# DATA SHOWN
------------------------------------------------

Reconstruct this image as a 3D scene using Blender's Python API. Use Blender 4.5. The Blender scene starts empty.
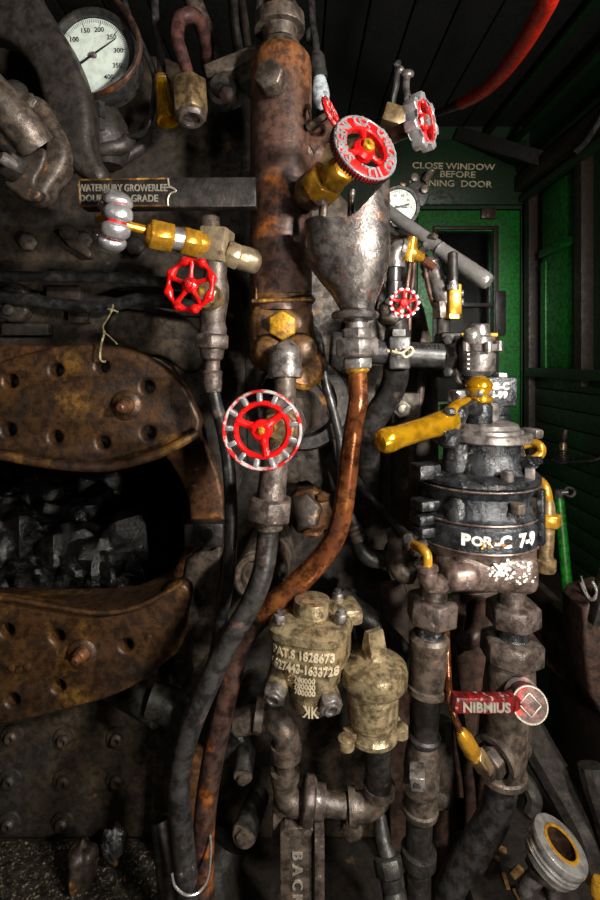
import bpy, bmesh, math, random
from mathutils import Vector, Matrix, noise
random.seed(7)
PI = math.pi
SC = bpy.context.scene
COL = SC.collection
F, CX, HY, EZ = 500.0, 300.0, 360.0, 0.9      # focal length in pixels, principal point, eye height


def P(px, py, d):
    """a point at depth d metres seen at pixel px, py"""
    return Vector(((px - CX) * d / F, d, EZ + (HY - py) * d / F))


def V(*a):
    return Vector(a)


def frame(a, up=None):
    a = Vector(a).normalized()
    if up is None:
        up = V(0, 0, 1) if abs(a.z) < .9 else V(0, 1, 0)
    u = Vector(up).cross(a).normalized()
    return u, a.cross(u).normalized(), a


def spline(pts, k=6):
    """Catmull-Rom through points, pts = [(Vector, r)]"""
    if len(pts) < 3:
        return pts
    out = []
    n = len(pts)
    for i in range(n - 1):
        p0, p1, p2, p3 = pts[max(i - 1, 0)], pts[i], pts[i + 1], pts[min(i + 2, n - 1)]
        for j in range(k):
            t = j / k
            f = lambda a, b, c, d: .5 * ((2 * b) + (c - a) * t + (2 * a - 5 * b + 4 * c - d) * t * t + (3 * b - a - 3 * c + d) * t ** 3)
            out.append((f(p0[0], p1[0], p2[0], p3[0]), f(p0[1], p1[1], p2[1], p3[1])))
    out.append(pts[-1])
    return out


def eval_curve(cu):
    ob = bpy.data.objects.new('tmp', cu)
    COL.objects.link(ob)
    dg = bpy.context.evaluated_depsgraph_get()
    dg.update()
    me = bpy.data.meshes.new_from_object(ob.evaluated_get(dg))
    vs = [v.co.copy() for v in me.vertices]
    fs = [tuple(p.vertices) for p in me.polygons]
    bpy.data.objects.remove(ob)
    bpy.data.meshes.remove(me)
    bpy.data.curves.remove(cu)
    return vs, fs


def text_geo(s, size, ext, align='CENTER', bold=0.0, xs=1.0):
    cu = bpy.data.curves.new('t', 'FONT')
    cu.body = s
    cu.size = size
    cu.extrude = ext
    cu.offset = bold
    cu.align_x = align
    cu.align_y = 'CENTER'
    cu.resolution_u = 3
    vs, fs = eval_curve(cu)
    return [V(v.x * xs, v.y, v.z) for v in vs], fs


class MB:
    def __init__(self):
        self.v, self.f = [], []

    def add(self, vs, fs):
        o = len(self.v)
        self.v += [Vector(v) for v in vs]
        self.f += [tuple(i + o for i in f) for f in fs]
        return self

    def loft(self, rings, caps=True, closed=False):
        n = len(rings[0])
        vs = [p for r in rings for p in r]
        fs = []
        m = len(rings)
        for i in range(m if closed else m - 1):
            a, b = i * n, ((i + 1) % m) * n
            for j in range(n):
                k = (j + 1) % n
                fs.append((a + j, a + k, b + k, b + j))
        if caps and not closed:
            fs.append(tuple(range(n - 1, -1, -1)))
            fs.append(tuple((m - 1) * n + j for j in range(n)))
        return self.add(vs, fs)

    def lathe(self, o, a, prof, n=28, ph=0.0, up=None, caps=True):
        u, v, a = frame(a, up)
        o = Vector(o)
        rings = []
        for t, r in prof:
            r = max(r, 1e-5)
            rings.append([o + a * t + (u * math.cos(ph + 2 * PI * j / n) + v * math.sin(ph + 2 * PI * j / n)) * r for j in range(n)])
        return self.loft(rings, caps)

    # profile along the line p0 -> p1, t in 0..1, radius in pixels at the mean depth
    def lat(self, p0, p1, prof, n=28, ph=0.0):
        p0, p1 = P(*p0), P(*p1)
        L = (p1 - p0).length
        k = (p0.y + p1.y) / 2 / F
        return self.lathe(p0, p1 - p0, [(t * L, r * k) for t, r in prof], n, ph)

    def cyl(self, p0, p1, r, n=24, bev=.12):
        p0w, p1w = P(*p0), P(*p1)
        L = (p1w - p0w).length
        k = (p0w.y + p1w.y) / 2 / F
        b = min(bev * r * k, L * .3)
        R = r * k
        return self.lathe(p0w, p1w - p0w, [(0, R - b), (b * .3, R - b * .3), (b, R), (L - b, R), (L - b * .3, R - b * .3), (L, R - b)], n)

    def hexw(self, p0, p1, R, ph=0.0, n=6):
        p0, p1 = Vector(p0), Vector(p1)
        L = (p1 - p0).length
        c = min(.12 * R, L * .25)
        u, v, a = frame(p1 - p0)
        rings = []
        for t, q in ((0, .86), (c * .6, .97), (c, 1), (L - c, 1), (L - c * .6, .97), (L, .86)):
            ring = []
            for j in range(n):
                for s in (-.03, .03):
                    an = ph + 2 * PI * j / n + s
                    ring.append(p0 + a * t + (u * math.cos(an) + v * math.sin(an)) * R * q)
            rings.append(ring)
        return self.loft(rings)

    def hex(self, p0, p1, r, ph=0.0, n=6):
        return self.hexw(P(*p0), P(*p1), r * (p0[2] + p1[2]) / 2 / F, ph, n)

    def tubew(self, pts, n=14, caps=True, sm=6):
        """pts [(Vector, radius)]"""
        pts = spline(pts, sm) if sm else pts
        rings = []
        u = None
        for i, (p, r) in enumerate(pts):
            t = (pts[min(i + 1, len(pts) - 1)][0] - pts[max(i - 1, 0)][0]).normalized()
            if u is None:
                u = frame(t)[0]
            else:
                u = (u - t * u.dot(t)).normalized()
            w = t.cross(u)
            rings.append([p + (u * math.cos(2 * PI * j / n) + w * math.sin(2 * PI * j / n)) * r for j in range(n)])
        return self.loft(rings, caps)

    def tube(self, pts, r, n=14, sm=6):
        """pts [(px, py, d)], r pixels at the first point (a fixed real radius) or a list of pixels"""
        if isinstance(r, (int, float)):
            k = r * sum(p[2] for p in pts) / len(pts) / F
            return self.tubew([(P(*p), k) for p in pts], n, True, sm)
        return self.tubew([(P(*p), q * p[2] / F) for p, q in zip(pts, r)], n, True, sm)

    def box(self, c, size, rot=None, bev=.002, seg=2):
        bm = bmesh.new()
        bmesh.ops.create_cube(bm, size=1)
        bmesh.ops.scale(bm, vec=size, verts=bm.verts)
        if bev:
            bmesh.ops.bevel(bm, geom=bm.edges[:], offset=min(bev, min(size) * .45), segments=seg, affect='EDGES', profile=.5)
        M = rot.to_4x4() if rot is not None else Matrix()
        M = Matrix.Translation(Vector(c)) @ M
        bm.transform(M)
        bm.verts.index_update()
        self.add([v.co.copy() for v in bm.verts], [tuple(v.index for v in f.verts) for f in bm.faces])
        bm.free()
        return self

    def bar(self, p0, p1, w, h, up=None, bev=.002):
        """box along p0->p1 world"""
        p0, p1 = Vector(p0), Vector(p1)
        u, v, a = frame(p1 - p0, up)
        R = Matrix((u, v, a)).transposed()
        return self.box((p0 + p1) / 2, (w, h, (p1 - p0).length), R, bev)

    def sph(self, c, r, sc=(1, 1, 1), n=20, rough=0.0, seed=0.0):
        c = Vector(c)
        rings = []
        m = max(6, n // 2)
        for i in range(m + 1):
            th = PI * i / m
            rr = max(math.sin(th), 1e-3)
            ring = []
            for j in range(n):
                d = V(rr * math.cos(2 * PI * j / n), rr * math.sin(2 * PI * j / n), math.cos(th))
                q = 1 + (rough * noise.noise(d * 1.6 + V(seed, seed * .7, 3)) if rough else 0)
                ring.append(c + V(d.x * sc[0], d.y * sc[1], d.z * sc[2]) * r * q)
            rings.append(ring)
        return self.loft(rings)

    def torus(self, c, a, R, rr, ra, n=56, m=12, mod=None, up=None):
        u, v, a = frame(a, up)
        c = Vector(c)
        rings = []
        for i in range(n):
            th = 2 * PI * i / n
            e = u * math.cos(th) + v * math.sin(th)
            k = mod(th) if mod else 1
            rings.append([c + e * (R + rr * k * math.cos(2 * PI * j / m)) + a * ra * k * math.sin(2 * PI * j / m) for j in range(m)])
        return self.loft(rings, closed=True)

    def plate(self, outs, o, u, v, th, bev=.003, smooth=True, res=8):
        """outs: list of 2-D outlines in metres (first outer, rest holes); o, u, v the plane. th full thickness, centred"""
        cu = bpy.data.curves.new('c', 'CURVE')
        cu.dimensions = '2D'
        cu.fill_mode = 'BOTH'
        cu.extrude = max(th / 2 - bev, 1e-5)
        cu.bevel_depth = bev
        cu.bevel_resolution = 2
        cu.offset = -bev
        cu.resolution_u = res
        for k, ol in enumerate(outs):
            sm = smooth if isinstance(smooth, bool) else smooth[k]
            sp = cu.splines.new('BEZIER' if sm else 'POLY')
            if sm:
                sp.bezier_points.add(len(ol) - 1)
                for bp, q in zip(sp.bezier_points, ol):
                    bp.co = (q[0], q[1], 0)
                    bp.handle_left_type = bp.handle_right_type = 'AUTO'
            else:
                sp.points.add(len(ol) - 1)
                for bp, q in zip(sp.points, ol):
                    bp.co = (q[0], q[1], 0, 1)
            sp.use_cyclic_u = True
        vs, fs = eval_curve(cu)
        u, v = Vector(u), Vector(v)
        w = u.cross(v)
        return self.add([Vector(o) + u * p.x + v * p.y + w * p.z for p in vs], fs)

    def text(self, s, size, o, u, v, ext=.0006, fn=None, bold=0.0, xs=1.0, align='CENTER'):
        vs, fs = text_geo(s, size, ext, align, bold, xs)
        if fn:
            return self.add([fn(p) for p in vs], fs)
        u, v = Vector(u), Vector(v)
        w = u.cross(v)
        return self.add([Vector(o) + u * p.x + v * p.y + w * p.z for p in vs], fs)

    def build(self, name, mat, parent=None, ang=35, wn=False):
        me = bpy.data.meshes.new(name)
        if parent is not None:
            o = Vector(parent['_o'])
        else:
            xs = [p.x for p in self.v]; ys = [p.y for p in self.v]; zs = [p.z for p in self.v]
            o = V((min(xs) + max(xs)) / 2, (min(ys) + max(ys)) / 2, min(zs))
        me.from_pydata([p - o for p in self.v], [], self.f)
        bm = bmesh.new()
        bm.from_mesh(me)
        bmesh.ops.remove_doubles(bm, verts=bm.verts, dist=2e-6)
        bmesh.ops.recalc_face_normals(bm, faces=bm.faces)
        bm.to_mesh(me)
        bm.free()
        me.shade_smooth()
        me.set_sharp_from_angle(angle=math.radians(ang))
        ob = bpy.data.objects.new(name, me)
        me.materials.append(mat)
        COL.objects.link(ob)
        ob['_o'] = tuple(o)
        if parent is not None:
            ob.parent = parent
        else:
            ob.location = o
        return ob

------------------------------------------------

Only lines belong in the copy: transcribe those from the start of the data through the line that contains "return u, a.cross(u).normalized(), a", and skip the pictures.

Reconstruct this image as a 3D scene using Blender's Python API. Use Blender 4.5. The Blender scene starts empty.
import bpy, bmesh, math, random
from mathutils import Vector, Matrix, noise
random.seed(7)
PI = math.pi
SC = bpy.context.scene
COL = SC.collection
F, CX, HY, EZ = 500.0, 300.0, 360.0, 0.9      # focal length in pixels, principal point, eye height


def P(px, py, d):
    """a point at depth d metres seen at pixel px, py"""
    return Vector(((px - CX) * d / F, d, EZ + (HY - py) * d / F))


def V(*a):
    return Vector(a)


def frame(a, up=None):
    a = Vector(a).normalized()
    if up is None:
        up = V(0, 0, 1) if abs(a.z) < .9 else V(0, 1, 0)
    u = Vector(up).cross(a).normalized()
    return u, a.cross(u).normalized(), a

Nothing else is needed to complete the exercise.